The average Kenya also owns a home. Data shows that more than half of Kenyans (61.3 per cent) own the home they live in as compared to 38.7 per cent of those living in rented houses.

This is, however, dependent on the area one lives as more Kenyans in rural areas own homes as compared to those in urban areas.

About 6.3 million people in rural areas own homes, out of which only 104,000 purchased the house. With a look at urban areas, only about 992,000 in own homes with slightly above 100,000 saying they purchased their home.

Water and sanitation is still and issue as only 34 per cent of Kenyan household rely on piped water and more than half (51.2 per cent) use covered pit latrine as a sanitation facility.

A majority of Kenyans, particularly in rural areas, primarily use firewood as cooking fuel at 55.1 per cent. This is followed by the use of Liquefied Petroleum Gas (LPG) at 23.9 per cent.
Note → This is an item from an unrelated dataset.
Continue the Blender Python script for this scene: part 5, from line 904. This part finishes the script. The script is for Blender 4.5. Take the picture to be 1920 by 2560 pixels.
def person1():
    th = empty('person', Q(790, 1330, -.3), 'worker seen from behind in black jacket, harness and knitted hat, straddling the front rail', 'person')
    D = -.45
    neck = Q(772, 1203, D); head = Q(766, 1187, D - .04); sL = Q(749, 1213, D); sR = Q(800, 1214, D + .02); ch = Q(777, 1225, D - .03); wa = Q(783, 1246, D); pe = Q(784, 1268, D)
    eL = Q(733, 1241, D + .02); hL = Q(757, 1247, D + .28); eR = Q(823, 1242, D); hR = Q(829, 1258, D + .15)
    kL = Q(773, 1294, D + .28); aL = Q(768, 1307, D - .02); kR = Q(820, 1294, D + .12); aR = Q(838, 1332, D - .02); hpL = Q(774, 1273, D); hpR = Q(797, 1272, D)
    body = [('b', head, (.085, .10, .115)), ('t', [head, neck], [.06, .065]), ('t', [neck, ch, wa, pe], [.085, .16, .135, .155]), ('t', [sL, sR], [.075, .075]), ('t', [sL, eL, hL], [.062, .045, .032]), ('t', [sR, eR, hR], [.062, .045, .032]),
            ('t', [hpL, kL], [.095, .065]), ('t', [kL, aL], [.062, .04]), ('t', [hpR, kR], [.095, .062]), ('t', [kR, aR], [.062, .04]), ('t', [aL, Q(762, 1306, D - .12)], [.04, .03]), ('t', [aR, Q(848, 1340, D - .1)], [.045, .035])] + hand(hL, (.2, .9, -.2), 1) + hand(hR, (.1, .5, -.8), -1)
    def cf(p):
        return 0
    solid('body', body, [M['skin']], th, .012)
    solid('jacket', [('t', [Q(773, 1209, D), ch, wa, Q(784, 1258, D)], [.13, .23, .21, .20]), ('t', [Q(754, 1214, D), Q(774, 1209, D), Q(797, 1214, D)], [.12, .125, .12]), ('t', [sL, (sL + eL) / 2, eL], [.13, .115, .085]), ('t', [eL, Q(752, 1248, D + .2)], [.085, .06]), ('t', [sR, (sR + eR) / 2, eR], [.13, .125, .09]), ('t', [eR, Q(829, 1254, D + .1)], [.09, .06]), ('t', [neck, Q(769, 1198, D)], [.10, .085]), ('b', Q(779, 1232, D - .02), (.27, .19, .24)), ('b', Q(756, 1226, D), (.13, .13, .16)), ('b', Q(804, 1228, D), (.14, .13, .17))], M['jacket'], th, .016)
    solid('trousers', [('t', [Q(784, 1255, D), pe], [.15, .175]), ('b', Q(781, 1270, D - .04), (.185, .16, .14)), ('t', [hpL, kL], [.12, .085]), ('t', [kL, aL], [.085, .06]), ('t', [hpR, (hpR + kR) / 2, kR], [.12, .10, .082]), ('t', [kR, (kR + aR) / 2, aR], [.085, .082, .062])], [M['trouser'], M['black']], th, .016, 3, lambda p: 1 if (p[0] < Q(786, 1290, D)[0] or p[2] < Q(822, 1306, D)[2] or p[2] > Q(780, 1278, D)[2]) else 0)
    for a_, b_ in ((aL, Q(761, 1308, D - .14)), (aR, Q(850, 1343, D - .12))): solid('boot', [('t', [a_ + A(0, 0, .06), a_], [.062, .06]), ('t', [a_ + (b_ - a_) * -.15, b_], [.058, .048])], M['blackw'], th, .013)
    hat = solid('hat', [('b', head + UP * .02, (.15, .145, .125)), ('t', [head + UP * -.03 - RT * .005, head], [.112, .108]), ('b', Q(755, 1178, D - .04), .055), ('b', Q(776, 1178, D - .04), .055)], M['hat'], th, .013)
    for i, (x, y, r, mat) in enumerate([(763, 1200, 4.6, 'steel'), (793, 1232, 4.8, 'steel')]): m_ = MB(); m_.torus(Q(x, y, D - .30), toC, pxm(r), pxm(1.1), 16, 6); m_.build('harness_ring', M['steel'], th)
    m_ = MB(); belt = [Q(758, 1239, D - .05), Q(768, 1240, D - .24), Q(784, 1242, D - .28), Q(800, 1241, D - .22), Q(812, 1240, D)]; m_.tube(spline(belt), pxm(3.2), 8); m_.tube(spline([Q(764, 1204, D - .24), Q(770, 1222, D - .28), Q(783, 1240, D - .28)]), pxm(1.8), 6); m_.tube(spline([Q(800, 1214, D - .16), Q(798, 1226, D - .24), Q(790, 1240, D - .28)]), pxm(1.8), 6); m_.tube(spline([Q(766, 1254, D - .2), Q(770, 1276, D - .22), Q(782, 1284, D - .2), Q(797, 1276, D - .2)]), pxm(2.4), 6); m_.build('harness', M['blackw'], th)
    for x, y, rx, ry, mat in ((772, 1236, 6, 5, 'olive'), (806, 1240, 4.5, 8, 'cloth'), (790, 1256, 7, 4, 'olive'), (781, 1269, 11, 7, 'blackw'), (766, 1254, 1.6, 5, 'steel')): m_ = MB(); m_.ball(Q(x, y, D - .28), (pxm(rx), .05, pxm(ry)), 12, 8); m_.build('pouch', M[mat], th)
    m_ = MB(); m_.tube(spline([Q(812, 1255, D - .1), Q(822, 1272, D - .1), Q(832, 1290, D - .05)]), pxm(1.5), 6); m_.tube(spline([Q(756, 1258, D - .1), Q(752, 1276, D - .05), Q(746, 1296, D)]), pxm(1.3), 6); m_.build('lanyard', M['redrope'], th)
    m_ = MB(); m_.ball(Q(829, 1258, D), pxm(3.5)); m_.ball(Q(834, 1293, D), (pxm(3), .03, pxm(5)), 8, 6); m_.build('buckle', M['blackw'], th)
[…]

The average Kenyan is a Christian as more than 85 per cent of the population belong to this religious group. Within the Christian religion, a majority are Protestants at 33.4 per cent, followed by Catholics at 20.6 per cent and Evangelists at 20.4 per cent.

There are about 5.1 million Muslims in the country, comprising of 11 per cent of the population while 755,000 people were Atheists and another 60,000 were Hindus.

The average Kenyan also owns a mobile phone and a significant number of households own a television set. More than 20 million people above the age of 3 own a mobile phone, with data showing that 22.6 per cent and 10.4 per cent of the same population group have used the internet and computer respectively.